President William has urged African countries to embrace unity in capacity building and technology development as a key enabler of climate action in vulnerable populations.
Speaking during the African leader's forum on accelerating adaption in Africa on Tuesday in Sharm El Sheikh, Egypt, Ruto said climate finance remains the single most critical enabler in unlocking climate action and addressing adaptation in vulnerable communities of the Global South.
"Climate change has emerged as one of the greatest threats to life on earth. It is also a very serious challenge to human well-being globally, with particular intensity on the African continent. The sixth Assessment Report of the United Nations Intergovernmental Panel on Climate Change (IPCC) published in August 2021, has singled out Africa as singularly vulnerable to climate and weather extremes," he said.
Ruto noted the escalation of global warming is worsening climate impacts, putting countries at serious risk of adaptation limits being quickly overwhelmed, leading to unbearable loss and damage.

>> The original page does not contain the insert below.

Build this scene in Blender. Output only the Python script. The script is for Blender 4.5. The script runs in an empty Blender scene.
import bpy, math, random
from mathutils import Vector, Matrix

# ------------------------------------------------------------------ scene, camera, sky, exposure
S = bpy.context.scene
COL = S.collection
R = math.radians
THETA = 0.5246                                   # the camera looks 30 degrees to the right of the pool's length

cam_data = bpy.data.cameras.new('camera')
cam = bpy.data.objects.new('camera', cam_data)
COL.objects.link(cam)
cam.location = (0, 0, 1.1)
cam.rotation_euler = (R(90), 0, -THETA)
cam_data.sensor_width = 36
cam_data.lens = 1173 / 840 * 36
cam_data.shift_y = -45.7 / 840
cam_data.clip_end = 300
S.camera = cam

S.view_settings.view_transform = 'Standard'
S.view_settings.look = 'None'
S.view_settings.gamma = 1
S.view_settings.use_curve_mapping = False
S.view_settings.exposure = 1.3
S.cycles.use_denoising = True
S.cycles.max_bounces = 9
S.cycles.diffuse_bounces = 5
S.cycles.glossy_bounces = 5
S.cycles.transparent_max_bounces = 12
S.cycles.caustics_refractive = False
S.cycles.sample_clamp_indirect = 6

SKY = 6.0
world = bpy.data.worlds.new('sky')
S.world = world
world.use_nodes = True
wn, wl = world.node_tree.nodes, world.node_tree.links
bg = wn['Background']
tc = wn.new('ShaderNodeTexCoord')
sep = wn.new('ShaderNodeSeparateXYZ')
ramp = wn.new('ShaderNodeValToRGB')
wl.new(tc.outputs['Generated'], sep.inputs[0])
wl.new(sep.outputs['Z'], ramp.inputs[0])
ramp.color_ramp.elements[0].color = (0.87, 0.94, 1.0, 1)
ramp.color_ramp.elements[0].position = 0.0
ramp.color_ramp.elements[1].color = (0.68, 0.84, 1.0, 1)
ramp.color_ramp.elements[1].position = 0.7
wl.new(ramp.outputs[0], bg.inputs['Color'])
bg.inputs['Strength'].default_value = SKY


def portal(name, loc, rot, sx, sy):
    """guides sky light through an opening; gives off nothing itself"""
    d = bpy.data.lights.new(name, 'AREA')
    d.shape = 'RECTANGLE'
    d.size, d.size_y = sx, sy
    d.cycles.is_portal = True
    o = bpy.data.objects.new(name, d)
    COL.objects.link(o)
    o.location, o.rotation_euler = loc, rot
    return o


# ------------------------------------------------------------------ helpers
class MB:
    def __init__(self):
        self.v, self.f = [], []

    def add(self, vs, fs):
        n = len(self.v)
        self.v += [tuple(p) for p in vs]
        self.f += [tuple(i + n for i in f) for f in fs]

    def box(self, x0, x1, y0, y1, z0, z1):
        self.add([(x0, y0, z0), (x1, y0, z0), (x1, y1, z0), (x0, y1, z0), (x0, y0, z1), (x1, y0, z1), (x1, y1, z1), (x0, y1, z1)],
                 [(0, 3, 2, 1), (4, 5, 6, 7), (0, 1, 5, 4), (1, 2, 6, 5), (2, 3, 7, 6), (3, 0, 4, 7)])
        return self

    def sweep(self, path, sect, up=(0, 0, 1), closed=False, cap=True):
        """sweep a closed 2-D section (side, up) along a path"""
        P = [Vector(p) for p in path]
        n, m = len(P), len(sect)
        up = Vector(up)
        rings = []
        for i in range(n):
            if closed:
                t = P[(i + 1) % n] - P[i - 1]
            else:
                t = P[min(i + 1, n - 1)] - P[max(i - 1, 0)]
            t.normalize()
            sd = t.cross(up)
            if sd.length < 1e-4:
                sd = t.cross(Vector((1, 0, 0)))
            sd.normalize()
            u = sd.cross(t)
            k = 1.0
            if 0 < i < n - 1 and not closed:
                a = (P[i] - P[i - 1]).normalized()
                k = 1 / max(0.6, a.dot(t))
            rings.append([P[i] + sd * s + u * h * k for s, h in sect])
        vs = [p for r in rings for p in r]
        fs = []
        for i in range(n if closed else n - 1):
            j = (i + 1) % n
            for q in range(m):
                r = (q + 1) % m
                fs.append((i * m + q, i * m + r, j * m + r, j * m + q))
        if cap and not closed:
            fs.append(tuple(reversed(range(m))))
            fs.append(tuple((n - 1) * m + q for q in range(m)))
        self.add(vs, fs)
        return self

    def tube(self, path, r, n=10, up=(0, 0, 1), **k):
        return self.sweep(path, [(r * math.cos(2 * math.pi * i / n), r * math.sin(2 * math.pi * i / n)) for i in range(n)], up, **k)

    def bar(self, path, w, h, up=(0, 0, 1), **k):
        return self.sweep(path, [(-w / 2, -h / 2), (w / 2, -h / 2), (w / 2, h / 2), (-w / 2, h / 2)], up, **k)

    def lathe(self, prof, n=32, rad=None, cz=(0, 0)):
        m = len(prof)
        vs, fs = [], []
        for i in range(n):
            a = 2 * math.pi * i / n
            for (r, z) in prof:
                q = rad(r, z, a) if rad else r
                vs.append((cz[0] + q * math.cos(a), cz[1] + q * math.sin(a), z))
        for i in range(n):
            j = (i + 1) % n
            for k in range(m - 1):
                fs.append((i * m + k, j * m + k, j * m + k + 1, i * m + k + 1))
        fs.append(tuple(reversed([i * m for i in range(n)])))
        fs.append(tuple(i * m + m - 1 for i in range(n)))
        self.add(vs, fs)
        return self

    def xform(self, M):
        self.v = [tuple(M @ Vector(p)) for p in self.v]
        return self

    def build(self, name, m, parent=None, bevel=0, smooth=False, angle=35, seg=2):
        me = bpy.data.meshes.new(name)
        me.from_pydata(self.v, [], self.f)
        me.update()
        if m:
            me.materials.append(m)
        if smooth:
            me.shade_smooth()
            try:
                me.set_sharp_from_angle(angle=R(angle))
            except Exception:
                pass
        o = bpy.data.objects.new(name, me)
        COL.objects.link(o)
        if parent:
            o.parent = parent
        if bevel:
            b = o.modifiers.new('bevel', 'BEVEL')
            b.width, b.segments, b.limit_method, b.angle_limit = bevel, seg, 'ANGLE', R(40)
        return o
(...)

"Every slight increase in warming has far-reaching and often irreversible negative effects. Warming at rates in excess of 1.5C could trigger multiple tipping points that would fundamentally alter the Earth's climate systems.," the president said.
Ruto further called for speedy capitalisation of existing climate finance mechanisms in an effort mobilise financing for climate change.
"The window for action is fast closing and the onus squarely falls upon the current world leaders to stand up as the generation that can be counted on to take hard decisions but do the right thing. We cannot afford to continue ignoring the urgent warnings of science with impunity," he added.
"There is no more room to ignore, evade or delay calls for substantial cuts in emissions, especially by the big emitters. Unless significant emission reduction is achieved rapidly, the adaptation gap continues to widen".
The president held that failure to implement the deliverables of the Climate change conference will lead to dire humanitarian consequences.
"This is an action moment, a financial moment, and a moral moment for global leadership. We must rise to meet it without flinching," he told delegates.